Joining calls for Parliament to be recalled to discuss the escalating crisis in Iraq and Syria, Lord Dannatt said he believed more UK special forces may be needed on the ground in Iraq to train Kurdish troops.

He also suggested the “time will come” when the Government decides that British planes should carry out air strikes, rather than leaving it to the US.

Sir Malcolm, the former Foreign Secretary told World at One the Government had to be "harshly realistic".

He added: "We don't pretend we are chums of the Syrian regime - they are a ghastly regime, they are a horrid regime - but just as during the Second World War Churchill and (Franklin D.) Roosevelt swallowed hard and dealt with Stalin, with the Soviet Union, not because they had any naivety about what Stalin represented but because that was necessary in order to defeat Hitler, and history judged them right in coming to that difficult but necessary judgment.”
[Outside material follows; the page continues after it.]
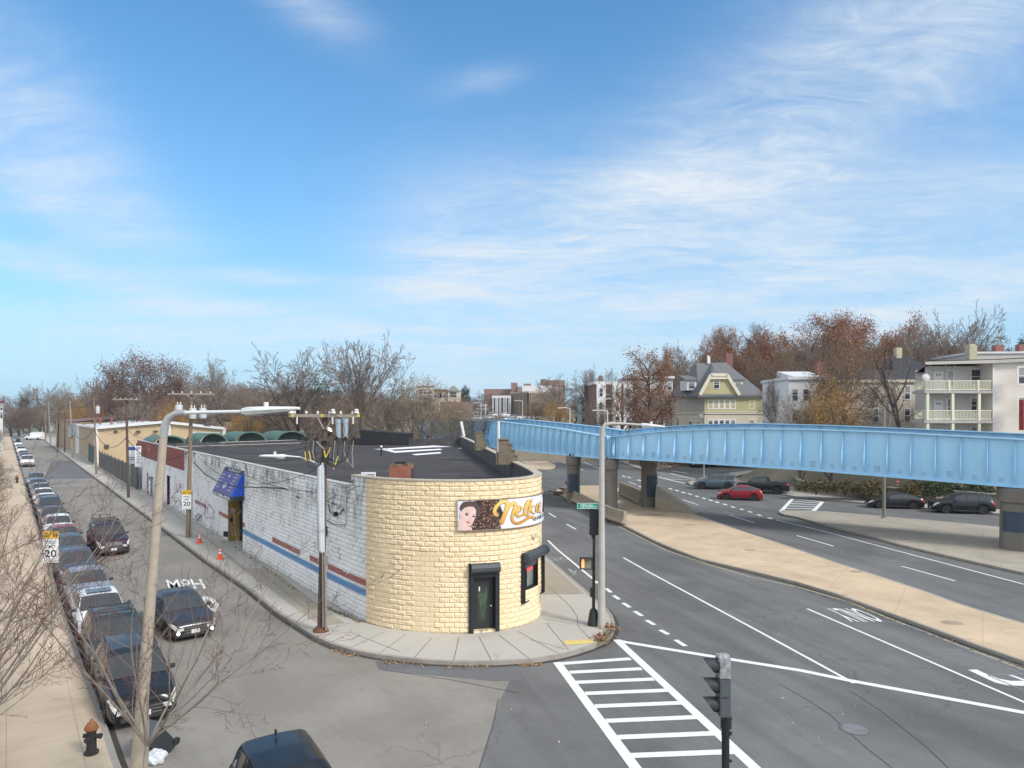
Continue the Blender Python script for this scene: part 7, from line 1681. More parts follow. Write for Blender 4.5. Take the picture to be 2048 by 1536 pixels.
# ------------------------------------------------------------------ vehicles
TYRE = M('tyre', (.018, .018, .018), .85, var=.2); RIM = M('rim_silver', (.42, .43, .45), .35, metal=.7); RIMD = M('rim_dark', (.05, .05, .05), .5)
CGL = M('car_glass', (.045, .052, .056), .05, var=.2, scale=.6, spec=.6); HEAD = M('headlight', (.62, .62, .60), .15, var=.25, scale=6, coat=1); AMB = M('lamp_amber', (.75, .28, .05), .3); TAIL = M('tail_light', (.38, .015, .02), .3, coat=1); PLA = M('black_plastic', (.03, .03, .032), .6); PLT = M('plate_white', (.62, .62, .62), .5); CHR = M('chrome_trim', (.55, .56, .58), .2, metal=.9)
def paint(name, c, metal=.35): return M('paint_' + name, c, .36, metal=metal, var=.10, scale=.8, coat=.32, spec=.3)
TYPES = {
 'sedan': dict(L=4.75, W=1.82, top=[(0, .56), (.06, .68), (.3, .80), (1.15, .93), (1.25, .965), (2.05, 1.37), (2.5, 1.44), (3.1, 1.44), (3.7, 1.33), (4.3, 1.06), (4.62, 1.01), (4.72, .86), (4.75, .6)], sh=[(0, .52), (.3, .70), (1.2, .86), (3.9, .95), (4.6, .93), (4.75, .6)], xw=(.92, 3.72), r=.33, gb=.2, cowl=1.2, rf=2.05, sg=(1.72, 3.95), rr=3.62, rb=4.32, H=1.44),
 'hatch': dict(L=4.45, W=1.75, top=[(0, .55), (.06, .70), (.3, .84), (.95, .99), (1.9, 1.42), (2.3, 1.49), (2.9, 1.47), (3.9, 1.18), (4.25, 1.06), (4.4, .9), (4.45, .6)], sh=[(0, .52), (.3, .74), (1.1, .90), (3.9, 1.0), (4.3, .96), (4.45, .6)], xw=(.85, 3.55), r=.32, gb=.18, cowl=1.0, rf=1.9, sg=(1.5, 3.75), rr=3.1, rb=4.15, H=1.49),
 'suv': dict(L=4.65, W=1.86, top=[(0, .62), (.06, .82), (.3, .96), (1.1, 1.09), (1.2, 1.12), (1.9, 1.60), (2.3, 1.68), (3.2, 1.68), (4.05, 1.62), (4.35, 1.30), (4.52, 1.05), (4.62, .9), (4.65, .6)], sh=[(0, .58), (.3, .84), (1.2, 1.02), (4.0, 1.10), (4.5, 1.0), (4.65, .6)], xw=(.88, 3.62), r=.36, gb=.24, cowl=1.15, rf=1.9, sg=(1.6, 4.2), rr=4.08, rb=4.42, H=1.68),
 'bigsuv': dict(L=4.95, W=1.95, top=[(0, .70), (.06, .92), (.3, 1.04), (1.2, 1.15), (1.3, 1.18), (1.95, 1.70), (2.3, 1.80), (3.4, 1.80), (4.5, 1.74), (4.72, 1.40), (4.85, 1.15), (4.92, .95), (4.95, .65)], sh=[(0, .66), (.3, .94), (1.3, 1.10), (4.4, 1.15), (4.8, 1.08), (4.95, .65)], xw=(.95, 3.85), r=.38, gb=.26, cowl=1.25, rf=1.95, sg=(1.65, 4.55), rr=4.53, rb=4.76, H=1.8),
 'pickup': dict(L=5.8, W=2.0, top=[(0, .80), (.06, 1.06), (.3, 1.14), (1.35, 1.22), (1.45, 1.25), (2.05, 1.82), (2.4, 1.90), (3.4, 1.90), (3.62, 1.82), (3.75, 1.30), (3.8, 1.28), (5.7, 1.28), (5.78, 1.2), (5.8, .75)], sh=[(0, .76), (.3, 1.04), (1.4, 1.18), (3.7, 1.22), (5.75, 1.22), (5.8, .75)], xw=(1.0, 4.55), r=.42, gb=.36, cowl=1.4, rf=2.05, sg=(1.75, 3.5), rr=3.52, rb=3.72, H=1.9),
 'van': dict(L=5.95, W=2.05, top=[(0, .80), (.08, 1.05), (.75, 1.35), (.85, 1.40), (1.75, 2.20), (2.1, 2.50), (2.6, 2.62), (5.6, 2.60), (5.9, 2.5), (5.95, .8)], sh=[(0, .76), (.6, 1.15), (1.2, 1.3), (5.85, 1.35), (5.95, .8)], xw=(1.0, 4.75), r=.36, gb=.3, cowl=.8, rf=1.75, sg=(1.3, 2.05), rr=5.9, rb=5.9, H=2.6)}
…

But Mr Hammond, who did not rule out arming Syrian rebels to help them fight Isis, said an international alliance rather than a collaboration with al-Assad was necessary.

“We are not going to do this on our own, except in terms of our strictly domestic security situation in the UK, we are going to do it as part of an international coalition,” he said.

“We are going to do it as part of an international coalition led by the United States working with the Iraqis, because the problem has to be tackled first of all in Iraq where Isil (Isis) has made its recent gains.

“We have a clear strategy that is based on a security track and a political track as well as a humanitarian track."